:: PROVIDED MATERIAL ::
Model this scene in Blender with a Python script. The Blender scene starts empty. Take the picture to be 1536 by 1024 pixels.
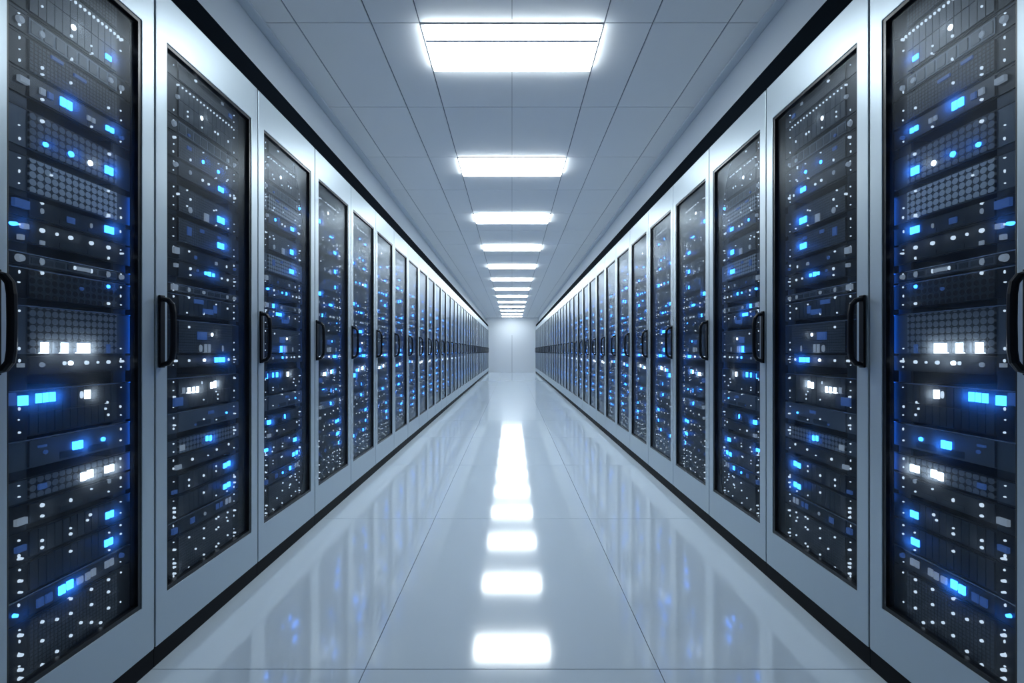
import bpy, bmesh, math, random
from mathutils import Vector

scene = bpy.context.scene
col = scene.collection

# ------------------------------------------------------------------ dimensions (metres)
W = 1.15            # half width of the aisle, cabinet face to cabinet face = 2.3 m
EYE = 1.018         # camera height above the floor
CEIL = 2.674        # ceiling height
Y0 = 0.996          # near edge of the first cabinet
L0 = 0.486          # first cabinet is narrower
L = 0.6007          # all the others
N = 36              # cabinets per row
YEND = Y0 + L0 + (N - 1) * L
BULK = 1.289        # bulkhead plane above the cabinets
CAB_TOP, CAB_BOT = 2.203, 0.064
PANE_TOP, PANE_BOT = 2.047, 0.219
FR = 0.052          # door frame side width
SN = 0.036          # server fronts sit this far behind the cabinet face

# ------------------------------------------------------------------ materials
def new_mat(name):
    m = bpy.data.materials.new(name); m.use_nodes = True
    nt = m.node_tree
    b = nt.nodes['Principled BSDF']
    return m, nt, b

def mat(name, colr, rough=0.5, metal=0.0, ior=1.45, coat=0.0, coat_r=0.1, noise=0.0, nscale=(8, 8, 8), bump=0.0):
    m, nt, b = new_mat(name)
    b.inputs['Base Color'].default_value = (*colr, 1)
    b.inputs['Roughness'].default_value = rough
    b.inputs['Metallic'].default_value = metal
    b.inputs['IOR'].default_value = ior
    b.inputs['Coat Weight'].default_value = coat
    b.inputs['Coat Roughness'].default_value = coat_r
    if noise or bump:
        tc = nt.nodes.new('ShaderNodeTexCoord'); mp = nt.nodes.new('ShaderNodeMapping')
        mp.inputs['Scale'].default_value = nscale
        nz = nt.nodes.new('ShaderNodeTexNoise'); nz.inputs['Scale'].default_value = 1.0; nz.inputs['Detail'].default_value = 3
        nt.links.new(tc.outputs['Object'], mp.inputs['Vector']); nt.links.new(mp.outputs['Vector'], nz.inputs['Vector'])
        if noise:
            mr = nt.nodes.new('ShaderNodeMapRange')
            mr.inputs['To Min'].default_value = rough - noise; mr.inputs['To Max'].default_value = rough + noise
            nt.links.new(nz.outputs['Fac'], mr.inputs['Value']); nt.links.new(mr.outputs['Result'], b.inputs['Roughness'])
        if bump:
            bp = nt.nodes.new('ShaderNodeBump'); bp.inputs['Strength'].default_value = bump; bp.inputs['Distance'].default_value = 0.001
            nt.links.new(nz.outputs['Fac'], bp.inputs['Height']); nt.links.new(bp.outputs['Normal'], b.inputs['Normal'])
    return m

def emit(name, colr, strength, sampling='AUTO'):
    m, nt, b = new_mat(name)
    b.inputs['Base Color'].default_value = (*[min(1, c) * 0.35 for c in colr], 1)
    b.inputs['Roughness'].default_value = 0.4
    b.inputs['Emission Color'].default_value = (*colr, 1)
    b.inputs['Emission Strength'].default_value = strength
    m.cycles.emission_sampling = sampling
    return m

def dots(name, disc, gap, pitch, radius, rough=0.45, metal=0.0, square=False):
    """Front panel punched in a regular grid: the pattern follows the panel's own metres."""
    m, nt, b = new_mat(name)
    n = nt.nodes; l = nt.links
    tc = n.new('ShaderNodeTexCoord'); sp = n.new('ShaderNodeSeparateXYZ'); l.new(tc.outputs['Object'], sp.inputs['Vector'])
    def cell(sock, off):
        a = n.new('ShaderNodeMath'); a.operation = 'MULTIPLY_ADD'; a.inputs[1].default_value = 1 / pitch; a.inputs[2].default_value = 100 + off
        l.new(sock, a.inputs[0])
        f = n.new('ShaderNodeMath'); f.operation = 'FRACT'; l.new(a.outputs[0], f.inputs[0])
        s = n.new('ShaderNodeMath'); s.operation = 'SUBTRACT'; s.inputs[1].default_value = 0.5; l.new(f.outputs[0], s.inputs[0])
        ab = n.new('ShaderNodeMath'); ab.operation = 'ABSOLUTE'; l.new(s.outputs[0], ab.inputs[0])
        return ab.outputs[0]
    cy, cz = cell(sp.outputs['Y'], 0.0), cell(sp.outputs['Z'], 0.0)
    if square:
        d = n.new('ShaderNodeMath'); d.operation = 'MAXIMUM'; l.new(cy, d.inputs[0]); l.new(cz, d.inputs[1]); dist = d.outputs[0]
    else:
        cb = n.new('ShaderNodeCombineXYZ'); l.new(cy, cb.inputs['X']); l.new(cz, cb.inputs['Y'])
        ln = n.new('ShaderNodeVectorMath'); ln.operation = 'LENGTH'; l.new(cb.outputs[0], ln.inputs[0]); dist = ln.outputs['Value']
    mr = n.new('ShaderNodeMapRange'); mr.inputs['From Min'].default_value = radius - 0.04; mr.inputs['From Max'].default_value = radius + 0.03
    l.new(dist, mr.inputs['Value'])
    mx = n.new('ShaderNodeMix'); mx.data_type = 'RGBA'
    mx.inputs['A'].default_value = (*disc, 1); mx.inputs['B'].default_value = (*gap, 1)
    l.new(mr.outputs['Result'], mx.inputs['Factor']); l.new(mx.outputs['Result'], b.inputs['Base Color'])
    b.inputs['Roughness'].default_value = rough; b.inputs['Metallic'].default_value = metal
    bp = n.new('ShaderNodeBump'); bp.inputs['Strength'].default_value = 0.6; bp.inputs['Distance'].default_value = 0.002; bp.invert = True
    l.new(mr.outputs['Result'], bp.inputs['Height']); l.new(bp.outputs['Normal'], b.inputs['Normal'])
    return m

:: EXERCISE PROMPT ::
Extract the full listing above verbatim; pictures are to be left out of the copy.

:: WORKED SOLUTION ::
Model this scene in Blender with a Python script. The Blender scene starts empty. Take the picture to be 1536 by 1024 pixels.
import bpy, bmesh, math, random
from mathutils import Vector

scene = bpy.context.scene
col = scene.collection

# ------------------------------------------------------------------ dimensions (metres)
W = 1.15            # half width of the aisle, cabinet face to cabinet face = 2.3 m
EYE = 1.018         # camera height above the floor
CEIL = 2.674        # ceiling height
Y0 = 0.996          # near edge of the first cabinet
L0 = 0.486          # first cabinet is narrower
L = 0.6007          # all the others
N = 36              # cabinets per row
YEND = Y0 + L0 + (N - 1) * L
BULK = 1.289        # bulkhead plane above the cabinets
CAB_TOP, CAB_BOT = 2.203, 0.064
PANE_TOP, PANE_BOT = 2.047, 0.219
FR = 0.052          # door frame side width
SN = 0.036          # server fronts sit this far behind the cabinet face

# ------------------------------------------------------------------ materials
def new_mat(name):
    m = bpy.data.materials.new(name); m.use_nodes = True
    nt = m.node_tree
    b = nt.nodes['Principled BSDF']
    return m, nt, b

def mat(name, colr, rough=0.5, metal=0.0, ior=1.45, coat=0.0, coat_r=0.1, noise=0.0, nscale=(8, 8, 8), bump=0.0):
    m, nt, b = new_mat(name)
    b.inputs['Base Color'].default_value = (*colr, 1)
    b.inputs['Roughness'].default_value = rough
    b.inputs['Metallic'].default_value = metal
    b.inputs['IOR'].default_value = ior
    b.inputs['Coat Weight'].default_value = coat
    b.inputs['Coat Roughness'].default_value = coat_r
    if noise or bump:
        tc = nt.nodes.new('ShaderNodeTexCoord'); mp = nt.nodes.new('ShaderNodeMapping')
        mp.inputs['Scale'].default_value = nscale
        nz = nt.nodes.new('ShaderNodeTexNoise'); nz.inputs['Scale'].default_value = 1.0; nz.inputs['Detail'].default_value = 3
        nt.links.new(tc.outputs['Object'], mp.inputs['Vector']); nt.links.new(mp.outputs['Vector'], nz.inputs['Vector'])
        if noise:
            mr = nt.nodes.new('ShaderNodeMapRange')
            mr.inputs['To Min'].default_value = rough - noise; mr.inputs['To Max'].default_value = rough + noise
            nt.links.new(nz.outputs['Fac'], mr.inputs['Value']); nt.links.new(mr.outputs['Result'], b.inputs['Roughness'])
        if bump:
            bp = nt.nodes.new('ShaderNodeBump'); bp.inputs['Strength'].default_value = bump; bp.inputs['Distance'].default_value = 0.001
            nt.links.new(nz.outputs['Fac'], bp.inputs['Height']); nt.links.new(bp.outputs['Normal'], b.inputs['Normal'])
    return m

def emit(name, colr, strength, sampling='AUTO'):
    m, nt, b = new_mat(name)
    b.inputs['Base Color'].default_value = (*[min(1, c) * 0.35 for c in colr], 1)
    b.inputs['Roughness'].default_value = 0.4
    b.inputs['Emission Color'].default_value = (*colr, 1)
    b.inputs['Emission Strength'].default_value = strength
    m.cycles.emission_sampling = sampling
    return m

def dots(name, disc, gap, pitch, radius, rough=0.45, metal=0.0, square=False):
    """Front panel punched in a regular grid: the pattern follows the panel's own metres."""
    m, nt, b = new_mat(name)
    n = nt.nodes; l = nt.links
    tc = n.new('ShaderNodeTexCoord'); sp = n.new('ShaderNodeSeparateXYZ'); l.new(tc.outputs['Object'], sp.inputs['Vector'])
    def cell(sock, off):
        a = n.new('ShaderNodeMath'); a.operation = 'MULTIPLY_ADD'; a.inputs[1].default_value = 1 / pitch; a.inputs[2].default_value = 100 + off
        l.new(sock, a.inputs[0])
        f = n.new('ShaderNodeMath'); f.operation = 'FRACT'; l.new(a.outputs[0], f.inputs[0])
        s = n.new('ShaderNodeMath'); s.operation = 'SUBTRACT'; s.inputs[1].default_value = 0.5; l.new(f.outputs[0], s.inputs[0])
        ab = n.new('ShaderNodeMath'); ab.operation = 'ABSOLUTE'; l.new(s.outputs[0], ab.inputs[0])
        return ab.outputs[0]
    cy, cz = cell(sp.outputs['Y'], 0.0), cell(sp.outputs['Z'], 0.0)
    if square:
        d = n.new('ShaderNodeMath'); d.operation = 'MAXIMUM'; l.new(cy, d.inputs[0]); l.new(cz, d.inputs[1]); dist = d.outputs[0]
    else:
        cb = n.new('ShaderNodeCombineXYZ'); l.new(cy, cb.inputs['X']); l.new(cz, cb.inputs['Y'])
        ln = n.new('ShaderNodeVectorMath'); ln.operation = 'LENGTH'; l.new(cb.outputs[0], ln.inputs[0]); dist = ln.outputs['Value']
    mr = n.new('ShaderNodeMapRange'); mr.inputs['From Min'].default_value = radius - 0.04; mr.inputs['From Max'].default_value = radius + 0.03
    l.new(dist, mr.inputs['Value'])
    mx = n.new('ShaderNodeMix'); mx.data_type = 'RGBA'
    mx.inputs['A'].default_value = (*disc, 1); mx.inputs['B'].default_value = (*gap, 1)
    l.new(mr.outputs['Result'], mx.inputs['Factor']); l.new(mx.outputs['Result'], b.inputs['Base Color'])
    b.inputs['Roughness'].default_value = rough; b.inputs['Metallic'].default_value = metal
    bp = n.new('ShaderNodeBump'); bp.inputs['Strength'].default_value = 0.6; bp.inputs['Distance'].default_value = 0.002; bp.invert = True
    l.new(mr.outputs['Result'], bp.inputs['Height']); l.new(bp.outputs['Normal'], b.inputs['Normal'])
    return m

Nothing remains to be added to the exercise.